WRITTEN INSTRUCTION: Begin with the first line of the material and write out each line exactly, ending with the line that contains "R = math.radians". Pictures are not part of the copy.

DATASET:

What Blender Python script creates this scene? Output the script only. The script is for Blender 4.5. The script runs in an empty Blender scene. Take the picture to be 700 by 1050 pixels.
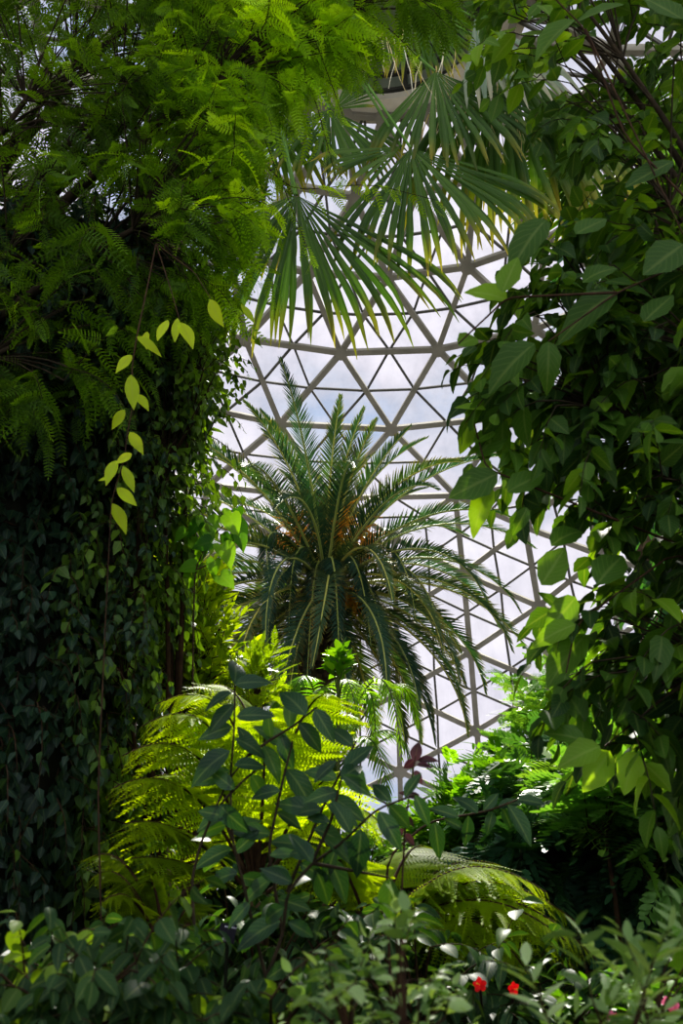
import bpy, math
import numpy as np

rng = np.random.default_rng(11)
SC = bpy.context.scene
COL = SC.collection
R = math.radians

# ------------------------------------------------------------------ camera frame
F = 1000.0
PITCH = R(24)
CAM = np.array([0.0, 0.0, 1.6])
RT = np.array([1.0, 0, 0])
FW = np.array([0, math.cos(PITCH), math.sin(PITCH)])
UP = np.array([0, -math.sin(PITCH), math.cos(PITCH)])
Z = np.array([0, 0, 1.0])


def P(px, py, Y):
    """point of the place seen at (px, py) of the 700x1050 frame at ground distance Y"""
    px, py, Y = np.broadcast_arrays(np.asarray(px, float), np.asarray(py, float), np.asarray(Y, float))
    d = FW + ((px - 350) / F)[..., None] * RT + ((525 - py) / F)[..., None] * UP
    return CAM + d * (Y / d[..., 1])[..., None]


def nrm(v):
    return v / (np.linalg.norm(v, axis=-1, keepdims=True) + 1e-9)


# ------------------------------------------------------------------ mesh collector
class G:
    def __init__(s):
        s.v = []; s.a = []; s.f = {}; s.n = 0

    def add(s, v, faces, a):
        s.v.append(v.reshape(-1, 3)); s.a.append(a.reshape(-1, 3))
        for f in faces:
            s.f.setdefault(f.shape[-1], []).append(f.reshape(-1, f.shape[-1]) + s.n)
        s.n += v.reshape(-1, 3).shape[0]

    def build(s, name, mat, parent=None, smooth=True):
        me = bpy.data.meshes.new(name)
        v = np.concatenate(s.v).astype(np.float32); a = np.concatenate(s.a).astype(np.float32)
        if parent is not None:
            v = v - np.array(world_loc(parent), np.float32)
        me.vertices.add(len(v)); me.vertices.foreach_set('co', v.ravel())
        loops = []; starts = []; tot = 0
        for k, fl in s.f.items():
            f = np.concatenate(fl)
            loops.append(f.ravel()); starts.append(tot + np.arange(len(f)) * k); tot += f.size
        loops = np.concatenate(loops).astype(np.int32); starts = np.concatenate(starts).astype(np.int32)
        me.loops.add(len(loops)); me.loops.foreach_set('vertex_index', loops)
        me.polygons.add(len(starts)); me.polygons.foreach_set('loop_start', starts)
        me.update(calc_edges=True); me.validate()
        at = me.attributes.new('leaf', 'FLOAT_VECTOR', 'POINT'); at.data.foreach_set('vector', a.ravel())
        me.polygons.foreach_set('use_smooth', np.full(len(me.polygons), smooth))
        me.materials.append(mat)
        o = bpy.data.objects.new(name, me); COL.objects.link(o)
        if parent is not None: o.parent = parent
        return o


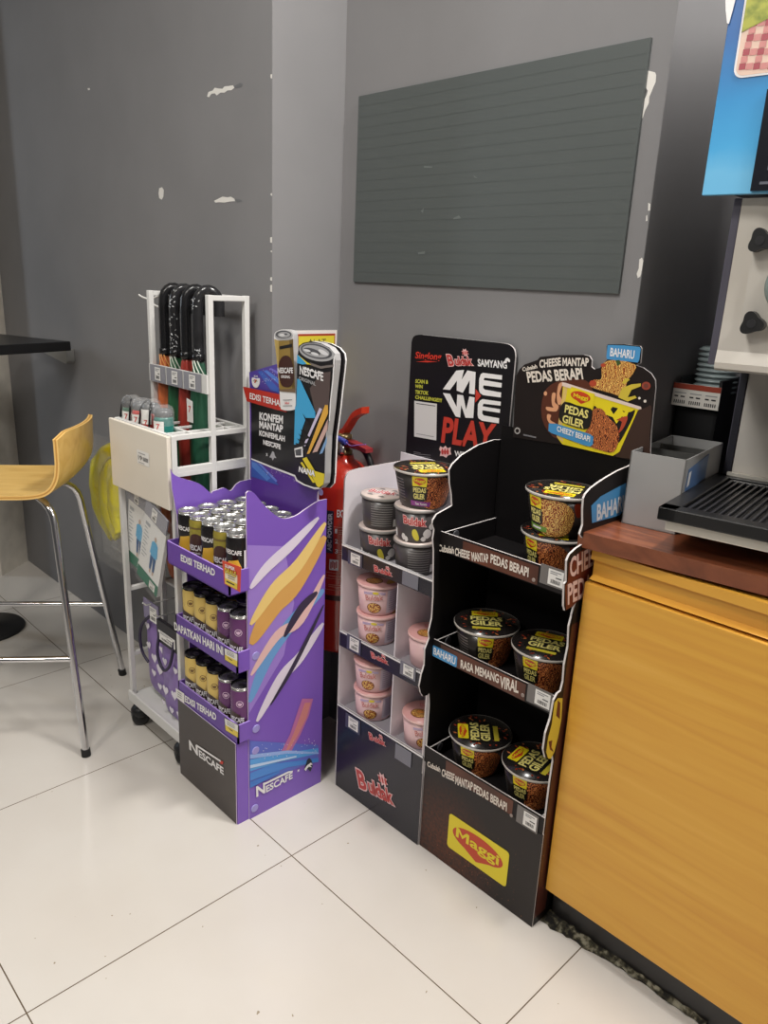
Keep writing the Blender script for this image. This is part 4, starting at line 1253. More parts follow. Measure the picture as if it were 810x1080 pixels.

RESULT OF THE TASK:
What Blender Python script creates this scene? Output the script only. The script is for Blender 4.5. The script runs in an empty Blender scene. Take the picture to be 700 by 1050 pixels.
import bpy, math
import numpy as np

rng = np.random.default_rng(11)
SC = bpy.context.scene
COL = SC.collection
R = math.radians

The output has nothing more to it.